**Exercise instructions:** Reproduce, please, only the lines from the first line below to the line containing "bg = w.node_tree.nodes['Background'];", inclusive.

━━ Data segment

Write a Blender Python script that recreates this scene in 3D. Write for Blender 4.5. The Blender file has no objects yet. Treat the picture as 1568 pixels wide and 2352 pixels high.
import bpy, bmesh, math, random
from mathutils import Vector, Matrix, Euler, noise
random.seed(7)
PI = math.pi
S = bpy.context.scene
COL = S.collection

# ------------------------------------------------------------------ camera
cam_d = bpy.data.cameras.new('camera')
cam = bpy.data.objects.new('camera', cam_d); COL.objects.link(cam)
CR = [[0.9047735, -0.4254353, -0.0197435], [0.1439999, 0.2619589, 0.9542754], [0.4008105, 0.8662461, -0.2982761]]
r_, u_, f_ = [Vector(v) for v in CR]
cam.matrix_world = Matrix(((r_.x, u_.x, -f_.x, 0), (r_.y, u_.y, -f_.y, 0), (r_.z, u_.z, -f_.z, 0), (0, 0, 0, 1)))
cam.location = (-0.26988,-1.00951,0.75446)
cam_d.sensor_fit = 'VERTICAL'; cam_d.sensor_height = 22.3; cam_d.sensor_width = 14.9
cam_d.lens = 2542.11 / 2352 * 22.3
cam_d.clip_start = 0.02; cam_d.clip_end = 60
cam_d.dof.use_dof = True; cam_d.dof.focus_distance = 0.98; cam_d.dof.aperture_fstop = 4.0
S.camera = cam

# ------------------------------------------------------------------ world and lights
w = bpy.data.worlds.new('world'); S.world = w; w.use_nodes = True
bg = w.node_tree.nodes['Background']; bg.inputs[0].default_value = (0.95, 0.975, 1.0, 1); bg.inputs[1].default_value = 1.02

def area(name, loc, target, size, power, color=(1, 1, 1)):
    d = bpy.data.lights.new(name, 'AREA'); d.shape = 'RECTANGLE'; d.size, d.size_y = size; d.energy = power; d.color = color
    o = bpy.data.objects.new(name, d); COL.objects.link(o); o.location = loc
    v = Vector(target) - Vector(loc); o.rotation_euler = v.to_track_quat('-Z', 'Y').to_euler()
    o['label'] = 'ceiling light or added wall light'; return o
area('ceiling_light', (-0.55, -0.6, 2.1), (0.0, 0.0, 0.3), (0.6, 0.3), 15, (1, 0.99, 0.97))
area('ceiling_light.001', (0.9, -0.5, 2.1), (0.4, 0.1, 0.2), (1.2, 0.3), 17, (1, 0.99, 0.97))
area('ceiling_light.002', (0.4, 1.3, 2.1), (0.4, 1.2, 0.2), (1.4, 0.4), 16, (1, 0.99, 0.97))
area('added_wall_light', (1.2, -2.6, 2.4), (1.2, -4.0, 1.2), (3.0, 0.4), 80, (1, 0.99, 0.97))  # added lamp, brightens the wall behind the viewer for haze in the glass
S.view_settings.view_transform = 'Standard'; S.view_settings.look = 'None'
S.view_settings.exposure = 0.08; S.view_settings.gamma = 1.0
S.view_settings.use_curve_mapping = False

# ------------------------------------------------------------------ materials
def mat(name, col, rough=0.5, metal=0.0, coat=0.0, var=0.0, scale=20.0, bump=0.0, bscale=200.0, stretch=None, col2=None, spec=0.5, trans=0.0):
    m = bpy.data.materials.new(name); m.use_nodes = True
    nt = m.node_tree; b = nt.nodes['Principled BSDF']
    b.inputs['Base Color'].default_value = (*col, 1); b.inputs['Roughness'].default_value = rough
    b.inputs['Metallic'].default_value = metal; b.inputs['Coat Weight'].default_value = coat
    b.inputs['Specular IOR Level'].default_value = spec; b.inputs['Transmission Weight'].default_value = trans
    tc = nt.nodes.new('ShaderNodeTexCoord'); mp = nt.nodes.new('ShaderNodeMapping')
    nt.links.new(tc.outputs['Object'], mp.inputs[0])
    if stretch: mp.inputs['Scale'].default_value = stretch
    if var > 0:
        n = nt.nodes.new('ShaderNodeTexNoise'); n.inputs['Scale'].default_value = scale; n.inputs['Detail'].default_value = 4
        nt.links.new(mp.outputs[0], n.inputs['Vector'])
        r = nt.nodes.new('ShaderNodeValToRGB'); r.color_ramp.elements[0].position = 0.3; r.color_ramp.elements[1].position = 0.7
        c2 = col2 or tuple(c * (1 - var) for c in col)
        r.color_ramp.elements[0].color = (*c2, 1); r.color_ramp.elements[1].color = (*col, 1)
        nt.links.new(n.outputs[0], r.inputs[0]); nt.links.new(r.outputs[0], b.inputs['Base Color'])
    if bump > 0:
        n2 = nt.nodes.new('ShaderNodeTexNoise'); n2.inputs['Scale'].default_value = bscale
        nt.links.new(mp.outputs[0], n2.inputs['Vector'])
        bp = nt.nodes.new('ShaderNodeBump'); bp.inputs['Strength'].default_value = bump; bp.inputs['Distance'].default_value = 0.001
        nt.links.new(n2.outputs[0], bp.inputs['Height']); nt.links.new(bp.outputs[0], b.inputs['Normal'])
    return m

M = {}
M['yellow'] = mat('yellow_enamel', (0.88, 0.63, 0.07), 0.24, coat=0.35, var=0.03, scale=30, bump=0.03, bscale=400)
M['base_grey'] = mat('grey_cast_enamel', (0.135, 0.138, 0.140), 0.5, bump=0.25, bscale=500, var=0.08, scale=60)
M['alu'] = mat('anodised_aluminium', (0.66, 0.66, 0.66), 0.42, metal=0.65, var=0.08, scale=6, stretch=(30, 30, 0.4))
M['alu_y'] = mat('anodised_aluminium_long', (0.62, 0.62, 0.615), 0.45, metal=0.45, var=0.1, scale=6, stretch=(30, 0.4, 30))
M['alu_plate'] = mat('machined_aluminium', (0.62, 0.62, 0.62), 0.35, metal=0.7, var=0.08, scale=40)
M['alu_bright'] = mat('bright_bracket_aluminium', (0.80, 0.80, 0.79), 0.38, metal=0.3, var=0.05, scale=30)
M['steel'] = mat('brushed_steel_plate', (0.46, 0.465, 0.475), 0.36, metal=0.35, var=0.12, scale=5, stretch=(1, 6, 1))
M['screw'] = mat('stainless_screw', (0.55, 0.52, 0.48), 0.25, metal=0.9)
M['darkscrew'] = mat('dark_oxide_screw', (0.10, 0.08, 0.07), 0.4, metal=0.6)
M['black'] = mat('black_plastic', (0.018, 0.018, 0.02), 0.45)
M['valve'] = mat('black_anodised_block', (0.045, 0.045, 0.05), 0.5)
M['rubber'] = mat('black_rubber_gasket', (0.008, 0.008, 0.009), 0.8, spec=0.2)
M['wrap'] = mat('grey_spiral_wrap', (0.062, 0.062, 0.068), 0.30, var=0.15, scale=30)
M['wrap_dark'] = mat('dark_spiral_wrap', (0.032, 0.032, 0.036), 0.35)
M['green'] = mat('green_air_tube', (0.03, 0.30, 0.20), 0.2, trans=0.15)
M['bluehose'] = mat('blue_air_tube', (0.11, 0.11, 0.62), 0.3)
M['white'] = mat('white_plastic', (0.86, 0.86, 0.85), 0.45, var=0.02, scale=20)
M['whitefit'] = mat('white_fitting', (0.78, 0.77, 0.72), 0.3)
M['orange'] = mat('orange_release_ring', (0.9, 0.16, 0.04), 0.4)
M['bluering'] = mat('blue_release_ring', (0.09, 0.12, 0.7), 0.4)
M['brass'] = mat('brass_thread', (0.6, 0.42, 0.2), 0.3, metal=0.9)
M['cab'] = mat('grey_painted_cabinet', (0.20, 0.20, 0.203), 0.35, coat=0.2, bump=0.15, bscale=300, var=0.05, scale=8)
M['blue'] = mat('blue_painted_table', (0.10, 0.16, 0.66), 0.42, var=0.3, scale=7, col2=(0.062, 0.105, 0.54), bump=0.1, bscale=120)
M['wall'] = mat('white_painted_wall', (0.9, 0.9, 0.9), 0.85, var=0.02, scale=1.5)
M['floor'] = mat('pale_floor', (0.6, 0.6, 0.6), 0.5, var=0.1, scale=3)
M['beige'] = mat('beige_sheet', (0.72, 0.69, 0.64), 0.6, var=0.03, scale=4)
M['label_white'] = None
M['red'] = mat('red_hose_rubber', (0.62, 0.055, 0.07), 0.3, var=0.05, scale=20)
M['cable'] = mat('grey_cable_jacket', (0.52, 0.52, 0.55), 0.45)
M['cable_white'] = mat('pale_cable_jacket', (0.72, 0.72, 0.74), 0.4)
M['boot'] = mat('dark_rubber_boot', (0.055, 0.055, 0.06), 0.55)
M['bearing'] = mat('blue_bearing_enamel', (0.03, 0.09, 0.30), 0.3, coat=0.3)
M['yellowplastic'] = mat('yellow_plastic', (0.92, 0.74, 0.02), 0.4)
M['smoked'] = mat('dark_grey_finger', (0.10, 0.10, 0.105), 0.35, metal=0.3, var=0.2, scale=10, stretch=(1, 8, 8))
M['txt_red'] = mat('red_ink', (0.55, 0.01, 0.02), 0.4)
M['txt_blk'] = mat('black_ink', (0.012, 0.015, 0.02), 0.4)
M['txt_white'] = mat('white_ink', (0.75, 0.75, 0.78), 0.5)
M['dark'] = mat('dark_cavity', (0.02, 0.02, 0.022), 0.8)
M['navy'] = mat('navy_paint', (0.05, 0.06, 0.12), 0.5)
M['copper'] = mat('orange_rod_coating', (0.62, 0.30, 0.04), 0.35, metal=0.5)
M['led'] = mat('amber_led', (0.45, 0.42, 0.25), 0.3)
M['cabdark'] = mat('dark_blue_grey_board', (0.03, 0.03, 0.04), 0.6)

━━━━

**Correct response:**
Write a Blender Python script that recreates this scene in 3D. Write for Blender 4.5. The Blender file has no objects yet. Treat the picture as 1568 pixels wide and 2352 pixels high.
import bpy, bmesh, math, random
from mathutils import Vector, Matrix, Euler, noise
random.seed(7)
PI = math.pi
S = bpy.context.scene
COL = S.collection

# ------------------------------------------------------------------ camera
cam_d = bpy.data.cameras.new('camera')
cam = bpy.data.objects.new('camera', cam_d); COL.objects.link(cam)
CR = [[0.9047735, -0.4254353, -0.0197435], [0.1439999, 0.2619589, 0.9542754], [0.4008105, 0.8662461, -0.2982761]]
r_, u_, f_ = [Vector(v) for v in CR]
cam.matrix_world = Matrix(((r_.x, u_.x, -f_.x, 0), (r_.y, u_.y, -f_.y, 0), (r_.z, u_.z, -f_.z, 0), (0, 0, 0, 1)))
cam.location = (-0.26988,-1.00951,0.75446)
cam_d.sensor_fit = 'VERTICAL'; cam_d.sensor_height = 22.3; cam_d.sensor_width = 14.9
cam_d.lens = 2542.11 / 2352 * 22.3
cam_d.clip_start = 0.02; cam_d.clip_end = 60
cam_d.dof.use_dof = True; cam_d.dof.focus_distance = 0.98; cam_d.dof.aperture_fstop = 4.0
S.camera = cam

# ------------------------------------------------------------------ world and lights
w = bpy.data.worlds.new('world'); S.world = w; w.use_nodes = True
bg = w.node_tree.nodes['Background']; bg.inputs[0].default_value = (0.95, 0.975, 1.0, 1); bg.inputs[1].default_value = 1.02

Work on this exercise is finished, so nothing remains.